“Vulnerable adults” – a last push

With many thanks to all those who have been in touch, from many different settings and backgrounds, to offer support and case studies for the ‘vulnerable adults’ project that I am seeking to persuade the Law Commission to take up, a few more observations and a last call for evidence. The original call is here, and further clarification of some points here.

Questions that might help in terms of framing your (internal) debate about these issues include:

1. Should the tools available to address domestic violence/abuse such as Domestic Violence Protection Notices/Orders and the offence of controlling and coercive behaviour be available outside ‘intimate’ and ‘family’ relationships?

2. Should there be a governing set of principles to address when and why the state is justified in intervening in the lives of those who are said to be at risk of exploitation or abuse (an example can be found in the Scottish Adult Support and Protection Act 2007: see sections 1 and 2):

1. General principle on intervention in an adult’s affairs

The general principle on intervention in an adult’s affairs is that a person may intervene, or authorise an intervention, only if satisfied that the intervention—

(a) will provide benefit to the adult which could not reasonably be provided without intervening in the adult’s affairs, and

(b) is, of the range of options likely to fulfil the object of the intervention, the least restrictive to the adult’s freedom.

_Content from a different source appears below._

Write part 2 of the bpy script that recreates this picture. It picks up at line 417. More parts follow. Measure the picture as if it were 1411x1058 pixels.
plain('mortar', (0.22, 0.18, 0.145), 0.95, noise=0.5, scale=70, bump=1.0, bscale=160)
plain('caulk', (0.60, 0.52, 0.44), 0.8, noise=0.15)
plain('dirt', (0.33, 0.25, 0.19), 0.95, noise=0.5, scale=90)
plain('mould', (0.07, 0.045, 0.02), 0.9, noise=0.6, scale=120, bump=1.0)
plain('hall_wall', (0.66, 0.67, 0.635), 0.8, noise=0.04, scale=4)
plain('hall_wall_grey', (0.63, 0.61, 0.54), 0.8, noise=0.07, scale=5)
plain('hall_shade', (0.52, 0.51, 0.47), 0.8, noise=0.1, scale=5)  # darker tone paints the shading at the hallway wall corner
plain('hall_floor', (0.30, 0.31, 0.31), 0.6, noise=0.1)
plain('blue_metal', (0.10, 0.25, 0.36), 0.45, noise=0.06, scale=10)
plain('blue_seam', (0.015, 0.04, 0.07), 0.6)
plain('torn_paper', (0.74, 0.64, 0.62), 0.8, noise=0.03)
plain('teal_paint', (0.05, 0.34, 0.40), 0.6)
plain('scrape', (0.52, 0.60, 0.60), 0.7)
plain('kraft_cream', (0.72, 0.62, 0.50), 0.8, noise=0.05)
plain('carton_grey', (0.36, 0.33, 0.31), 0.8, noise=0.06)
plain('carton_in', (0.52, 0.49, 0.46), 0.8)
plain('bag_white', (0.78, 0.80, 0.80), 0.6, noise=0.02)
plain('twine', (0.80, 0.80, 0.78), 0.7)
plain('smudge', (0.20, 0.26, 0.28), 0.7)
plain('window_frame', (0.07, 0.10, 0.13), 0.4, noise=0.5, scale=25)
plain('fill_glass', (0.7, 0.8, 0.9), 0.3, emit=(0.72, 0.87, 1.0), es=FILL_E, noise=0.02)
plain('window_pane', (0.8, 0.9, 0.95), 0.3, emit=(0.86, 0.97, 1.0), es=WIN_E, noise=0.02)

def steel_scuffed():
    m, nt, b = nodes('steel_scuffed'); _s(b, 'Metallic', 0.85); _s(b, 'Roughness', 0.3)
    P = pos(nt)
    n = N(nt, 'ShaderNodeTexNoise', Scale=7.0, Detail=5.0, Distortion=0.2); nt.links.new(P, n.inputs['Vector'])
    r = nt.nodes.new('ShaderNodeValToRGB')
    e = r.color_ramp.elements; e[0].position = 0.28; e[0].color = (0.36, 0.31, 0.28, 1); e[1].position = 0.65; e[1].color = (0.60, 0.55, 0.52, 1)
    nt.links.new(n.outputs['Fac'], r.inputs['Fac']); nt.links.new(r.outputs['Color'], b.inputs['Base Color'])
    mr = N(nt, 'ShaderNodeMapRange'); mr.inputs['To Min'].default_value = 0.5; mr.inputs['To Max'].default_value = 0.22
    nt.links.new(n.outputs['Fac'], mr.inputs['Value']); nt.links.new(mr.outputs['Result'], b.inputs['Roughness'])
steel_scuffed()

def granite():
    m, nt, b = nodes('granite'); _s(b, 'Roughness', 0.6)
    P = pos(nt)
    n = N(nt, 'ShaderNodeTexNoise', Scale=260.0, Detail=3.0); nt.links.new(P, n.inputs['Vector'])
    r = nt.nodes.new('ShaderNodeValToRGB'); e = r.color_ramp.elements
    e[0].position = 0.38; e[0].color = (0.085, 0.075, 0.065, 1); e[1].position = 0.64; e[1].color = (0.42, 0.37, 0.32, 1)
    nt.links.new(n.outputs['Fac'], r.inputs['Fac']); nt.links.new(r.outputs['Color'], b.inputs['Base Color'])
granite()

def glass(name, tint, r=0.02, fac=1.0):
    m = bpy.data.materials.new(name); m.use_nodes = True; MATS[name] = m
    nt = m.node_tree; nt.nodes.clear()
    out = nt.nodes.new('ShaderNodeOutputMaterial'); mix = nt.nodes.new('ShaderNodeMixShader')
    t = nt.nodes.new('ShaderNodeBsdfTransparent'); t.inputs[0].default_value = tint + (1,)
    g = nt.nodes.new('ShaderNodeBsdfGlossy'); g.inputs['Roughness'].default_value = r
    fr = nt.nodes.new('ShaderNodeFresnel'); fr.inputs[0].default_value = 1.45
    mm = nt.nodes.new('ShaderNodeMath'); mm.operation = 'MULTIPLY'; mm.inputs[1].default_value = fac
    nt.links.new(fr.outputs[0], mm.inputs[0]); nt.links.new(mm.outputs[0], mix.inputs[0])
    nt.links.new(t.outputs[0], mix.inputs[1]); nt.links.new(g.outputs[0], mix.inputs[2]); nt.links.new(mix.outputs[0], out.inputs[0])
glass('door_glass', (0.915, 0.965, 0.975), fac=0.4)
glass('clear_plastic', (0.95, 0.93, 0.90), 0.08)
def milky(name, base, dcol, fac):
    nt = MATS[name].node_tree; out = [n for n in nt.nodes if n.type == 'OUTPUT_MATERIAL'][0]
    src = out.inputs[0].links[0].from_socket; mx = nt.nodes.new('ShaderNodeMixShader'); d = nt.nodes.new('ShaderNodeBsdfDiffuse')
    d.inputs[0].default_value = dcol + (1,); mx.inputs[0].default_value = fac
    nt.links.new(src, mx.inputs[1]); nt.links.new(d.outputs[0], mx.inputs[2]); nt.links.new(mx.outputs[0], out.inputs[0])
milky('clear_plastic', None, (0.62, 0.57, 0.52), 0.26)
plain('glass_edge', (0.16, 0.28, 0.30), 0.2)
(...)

This section applies for the purposes of section 2 only.

2. Principles for performing Part 1 functions

A public body or office-holder performing a function under this Part in relation to an adult must, if relevant, have regard to—

(a) the general principle on intervention in an adult’s affairs,

(b) the adult’s ascertainable wishes and feelings (past and present),

(c) any views of—

(i) the adult’s nearest relative,

(ii) any primary carer, guardian or attorney of the adult, and

(iii) any other person who has an interest in the adult’s well-being or property,

which are known to the public body or office-holder,

(d) the importance of—

(i) the adult participating as fully as possible in the performance of the function, and

(ii) providing the adult with such information and support as is necessary to enable the adult to so participate,

(e) the importance of ensuring that the adult is not, without justification, treated less favourably than the way in which any other adult (not being an adult at risk) might be treated in a comparable situation, and

(f) the adult’s abilities, background and characteristics (including the adult’s age, sex, sexual orientation, religious persuasion, racial origin, ethnic group and cultural and linguistic heritage).

3. Can (and if so, how) the cohort of individuals in respect of whom criminal and civil protections should be available be delineated? Would – for instance – the concept of ‘adult at risk’ in the Adult Support and Protection Act 2007 be appropriate?

(1) “Adults at risk” are adults who –

(a) are unable to safeguard their own well-being, property, rights or other interests,

(b) are at risk of harm, and

(c) because they are affected by disability, mental disorder, illness or physical or mental infirmity, are more vulnerable to being harmed than adults who are not so affected.

(2) An adult is at risk of harm for the purposes of subsection (1) if—

(a) another person’s conduct is causing (or is likely to cause) the adult to be harmed, or

(b) the adult is engaging (or is likely to engage) in conduct which causes (or is likely to cause) self-harm.

[for my part, I am not sure that I agree that we would wish to include provisions in relation to self-harm]

I cannot emphasise enough that I see these all as questions for consideration by the Law Commission – and, in due course, consultation – should it take matters forward.